This makes it critical for local leaders to focus on how to make their communities more sustainable through their development policies, land-use patterns, regulations and municipal operations.

Cities, Change and Sustainability

Introduction

Earlier in February, I had the opportunity to speak to visiting students and faculty from Korea at UT-Dallas. Most of these visitors are focusing on architecture, engineering and public policy so they are usually interested to learn about U.S. cities, governance and economic development. The following are some of the slides I shared. These focus on our early research into why so many cities find themselves in tough times financially. You can find the full briefing, which also covers some basics of Texas municipal government here.

Fiscally Healthy City

We define a fiscally healthy city as one that, over the long-run, its tax base and revenue system supports its services and infrastructure without causing competitive disadvantages.

 

The Fiscal Cycle

City Fiscal Cycle

Stylized History of U.S. Municipal Finances

The roots of municipal fiscal insecurity are largely from a lack of transparency and citizen engagement. That means… Lax fiscal practices and poor choices until… Major economic crisis reveals the level of ongoing fiscal stress. It is a regular pattern.

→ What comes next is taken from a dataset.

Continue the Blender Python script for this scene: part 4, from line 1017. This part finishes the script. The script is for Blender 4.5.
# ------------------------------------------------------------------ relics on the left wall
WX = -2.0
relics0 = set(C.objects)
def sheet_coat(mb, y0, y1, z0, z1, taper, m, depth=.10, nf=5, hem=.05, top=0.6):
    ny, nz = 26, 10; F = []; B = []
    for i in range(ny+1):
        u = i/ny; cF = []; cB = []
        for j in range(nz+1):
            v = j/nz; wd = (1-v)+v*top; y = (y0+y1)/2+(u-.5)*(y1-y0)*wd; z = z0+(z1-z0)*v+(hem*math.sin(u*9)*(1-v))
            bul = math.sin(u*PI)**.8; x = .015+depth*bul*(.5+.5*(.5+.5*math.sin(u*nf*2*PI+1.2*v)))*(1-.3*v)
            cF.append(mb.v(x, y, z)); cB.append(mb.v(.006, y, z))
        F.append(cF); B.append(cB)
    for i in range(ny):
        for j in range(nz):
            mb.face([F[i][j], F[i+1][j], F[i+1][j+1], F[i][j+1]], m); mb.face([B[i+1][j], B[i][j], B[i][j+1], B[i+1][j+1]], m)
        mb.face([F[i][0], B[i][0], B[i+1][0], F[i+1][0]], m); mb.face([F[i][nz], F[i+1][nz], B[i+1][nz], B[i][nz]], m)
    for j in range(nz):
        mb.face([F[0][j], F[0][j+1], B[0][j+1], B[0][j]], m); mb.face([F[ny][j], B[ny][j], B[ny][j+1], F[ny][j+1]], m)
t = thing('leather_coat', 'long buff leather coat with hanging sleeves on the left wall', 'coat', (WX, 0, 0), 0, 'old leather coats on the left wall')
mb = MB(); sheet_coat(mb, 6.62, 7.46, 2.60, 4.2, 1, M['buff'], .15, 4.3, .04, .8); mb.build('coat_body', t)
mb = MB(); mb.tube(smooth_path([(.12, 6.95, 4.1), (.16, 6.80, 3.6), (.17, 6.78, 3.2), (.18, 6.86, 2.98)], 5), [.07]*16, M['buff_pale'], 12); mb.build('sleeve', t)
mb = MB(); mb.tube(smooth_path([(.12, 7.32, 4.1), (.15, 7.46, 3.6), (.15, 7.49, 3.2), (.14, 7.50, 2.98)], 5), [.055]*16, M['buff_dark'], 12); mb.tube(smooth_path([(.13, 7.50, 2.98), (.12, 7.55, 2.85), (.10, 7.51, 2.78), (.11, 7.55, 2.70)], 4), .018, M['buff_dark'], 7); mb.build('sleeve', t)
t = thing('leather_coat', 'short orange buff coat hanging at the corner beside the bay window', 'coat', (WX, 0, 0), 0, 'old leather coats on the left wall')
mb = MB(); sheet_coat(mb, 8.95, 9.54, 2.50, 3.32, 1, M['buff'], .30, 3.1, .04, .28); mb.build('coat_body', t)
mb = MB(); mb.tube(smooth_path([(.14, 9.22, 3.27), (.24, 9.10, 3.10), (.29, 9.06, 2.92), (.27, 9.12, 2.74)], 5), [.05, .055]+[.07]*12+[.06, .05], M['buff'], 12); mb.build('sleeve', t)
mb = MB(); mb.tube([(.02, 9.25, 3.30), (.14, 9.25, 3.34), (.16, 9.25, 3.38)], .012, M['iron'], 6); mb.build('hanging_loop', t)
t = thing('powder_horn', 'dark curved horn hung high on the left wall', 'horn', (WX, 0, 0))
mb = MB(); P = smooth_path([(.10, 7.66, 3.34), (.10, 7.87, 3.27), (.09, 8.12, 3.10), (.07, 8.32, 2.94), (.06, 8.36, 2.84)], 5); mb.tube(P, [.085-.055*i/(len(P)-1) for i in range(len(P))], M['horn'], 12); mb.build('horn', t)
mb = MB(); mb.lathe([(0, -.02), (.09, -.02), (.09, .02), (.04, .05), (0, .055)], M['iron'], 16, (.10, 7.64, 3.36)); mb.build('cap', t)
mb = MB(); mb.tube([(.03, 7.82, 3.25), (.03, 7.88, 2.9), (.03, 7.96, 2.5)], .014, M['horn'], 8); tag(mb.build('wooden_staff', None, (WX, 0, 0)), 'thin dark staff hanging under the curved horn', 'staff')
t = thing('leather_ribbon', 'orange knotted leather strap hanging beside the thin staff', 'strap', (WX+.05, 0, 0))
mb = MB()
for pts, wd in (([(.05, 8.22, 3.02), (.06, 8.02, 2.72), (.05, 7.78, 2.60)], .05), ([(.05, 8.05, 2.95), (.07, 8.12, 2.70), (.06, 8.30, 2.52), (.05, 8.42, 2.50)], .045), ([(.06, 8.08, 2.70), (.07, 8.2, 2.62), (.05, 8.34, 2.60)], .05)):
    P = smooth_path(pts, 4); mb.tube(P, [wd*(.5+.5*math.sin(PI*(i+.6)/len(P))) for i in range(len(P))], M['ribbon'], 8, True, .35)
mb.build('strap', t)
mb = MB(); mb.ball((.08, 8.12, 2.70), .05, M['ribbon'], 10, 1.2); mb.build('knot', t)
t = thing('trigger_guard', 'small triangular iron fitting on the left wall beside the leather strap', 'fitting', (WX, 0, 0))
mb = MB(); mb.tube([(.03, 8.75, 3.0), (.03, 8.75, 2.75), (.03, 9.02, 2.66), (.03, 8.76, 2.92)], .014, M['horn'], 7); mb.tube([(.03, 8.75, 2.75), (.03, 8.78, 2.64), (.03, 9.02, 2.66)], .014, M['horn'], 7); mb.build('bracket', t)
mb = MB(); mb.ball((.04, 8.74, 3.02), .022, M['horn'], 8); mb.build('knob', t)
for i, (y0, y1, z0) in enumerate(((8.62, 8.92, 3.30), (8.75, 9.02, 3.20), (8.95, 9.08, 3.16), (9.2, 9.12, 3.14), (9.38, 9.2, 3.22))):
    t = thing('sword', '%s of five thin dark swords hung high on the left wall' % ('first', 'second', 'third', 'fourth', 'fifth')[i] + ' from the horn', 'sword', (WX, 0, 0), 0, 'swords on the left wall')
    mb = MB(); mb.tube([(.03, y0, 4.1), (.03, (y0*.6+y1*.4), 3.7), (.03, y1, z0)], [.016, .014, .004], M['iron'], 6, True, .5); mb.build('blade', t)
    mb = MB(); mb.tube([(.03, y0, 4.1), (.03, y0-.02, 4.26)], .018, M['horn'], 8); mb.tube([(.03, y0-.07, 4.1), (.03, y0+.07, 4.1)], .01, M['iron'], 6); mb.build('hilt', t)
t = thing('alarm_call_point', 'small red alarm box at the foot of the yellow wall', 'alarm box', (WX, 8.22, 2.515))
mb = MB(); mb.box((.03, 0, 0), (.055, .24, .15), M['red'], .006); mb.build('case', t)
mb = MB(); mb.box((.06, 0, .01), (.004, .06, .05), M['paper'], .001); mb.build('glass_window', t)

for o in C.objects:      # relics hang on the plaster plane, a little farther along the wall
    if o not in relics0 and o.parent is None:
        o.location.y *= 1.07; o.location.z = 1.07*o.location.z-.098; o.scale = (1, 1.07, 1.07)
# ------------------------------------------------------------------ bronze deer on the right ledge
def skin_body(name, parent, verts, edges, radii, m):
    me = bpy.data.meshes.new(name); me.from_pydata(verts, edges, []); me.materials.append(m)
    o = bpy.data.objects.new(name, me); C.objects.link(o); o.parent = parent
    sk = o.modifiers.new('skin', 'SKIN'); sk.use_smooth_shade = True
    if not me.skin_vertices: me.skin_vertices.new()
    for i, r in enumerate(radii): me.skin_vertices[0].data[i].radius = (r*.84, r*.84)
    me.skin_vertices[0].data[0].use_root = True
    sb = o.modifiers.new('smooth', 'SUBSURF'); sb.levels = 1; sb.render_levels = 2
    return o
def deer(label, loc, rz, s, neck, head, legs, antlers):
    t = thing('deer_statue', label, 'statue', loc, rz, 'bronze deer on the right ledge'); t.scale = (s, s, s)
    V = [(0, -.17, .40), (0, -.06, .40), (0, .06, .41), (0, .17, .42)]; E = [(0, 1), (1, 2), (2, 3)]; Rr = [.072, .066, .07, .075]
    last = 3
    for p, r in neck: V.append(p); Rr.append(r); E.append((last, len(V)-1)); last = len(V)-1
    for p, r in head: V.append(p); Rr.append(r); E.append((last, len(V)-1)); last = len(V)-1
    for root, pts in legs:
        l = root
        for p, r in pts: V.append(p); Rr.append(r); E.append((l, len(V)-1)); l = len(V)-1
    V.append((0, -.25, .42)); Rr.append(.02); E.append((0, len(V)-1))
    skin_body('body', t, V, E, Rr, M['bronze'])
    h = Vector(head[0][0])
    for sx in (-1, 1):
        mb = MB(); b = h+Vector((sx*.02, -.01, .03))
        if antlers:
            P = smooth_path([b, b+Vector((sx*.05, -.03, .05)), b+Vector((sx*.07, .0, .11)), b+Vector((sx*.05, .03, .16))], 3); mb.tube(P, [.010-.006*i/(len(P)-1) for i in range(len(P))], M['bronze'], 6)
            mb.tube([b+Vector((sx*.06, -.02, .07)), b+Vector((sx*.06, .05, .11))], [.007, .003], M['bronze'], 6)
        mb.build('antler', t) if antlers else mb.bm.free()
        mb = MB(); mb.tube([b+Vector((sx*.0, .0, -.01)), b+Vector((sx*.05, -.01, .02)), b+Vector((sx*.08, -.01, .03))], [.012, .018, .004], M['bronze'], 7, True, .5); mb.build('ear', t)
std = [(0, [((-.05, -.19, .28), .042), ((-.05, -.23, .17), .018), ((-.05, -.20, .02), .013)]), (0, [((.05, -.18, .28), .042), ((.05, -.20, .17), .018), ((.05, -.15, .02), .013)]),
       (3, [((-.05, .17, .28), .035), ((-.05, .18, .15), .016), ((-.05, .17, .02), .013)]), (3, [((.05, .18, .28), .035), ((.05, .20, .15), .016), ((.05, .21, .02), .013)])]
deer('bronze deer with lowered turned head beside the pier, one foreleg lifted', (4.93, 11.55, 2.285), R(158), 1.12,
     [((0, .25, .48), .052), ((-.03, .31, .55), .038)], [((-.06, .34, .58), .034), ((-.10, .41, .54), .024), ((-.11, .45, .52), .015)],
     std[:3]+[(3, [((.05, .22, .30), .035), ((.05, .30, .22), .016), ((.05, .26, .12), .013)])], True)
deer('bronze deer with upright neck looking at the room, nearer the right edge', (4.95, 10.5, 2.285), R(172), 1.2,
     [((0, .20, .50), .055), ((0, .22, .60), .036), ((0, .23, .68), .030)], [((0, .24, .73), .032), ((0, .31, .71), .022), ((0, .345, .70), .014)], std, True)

There was no golden urban age. U.S. cities have been trying to catch up to their constituents’ demands for more and better services for 200 years:

  • Population growth
  • Technology change (business practices and energy sources)
  • Awareness and costs of health and environmental risks
  • Political and cultural changes
  • Economic competition from federalism

Land use remains an ongoing challenge for cities. Cities shifted from a largely urban form to a majority suburban form. This has several consequences for sustainability:

  • More unproductive space per parcel (setbacks, parking)
  • Requires more public infrastructure per private building
  • Requires more city fleet and staff per household / business
  • More privacy, more space

Sprawl has higher internal and external costs, but mostly internal benefits. It is a higher-cost way of occupying the land. Over time, some cities can afford it, some not.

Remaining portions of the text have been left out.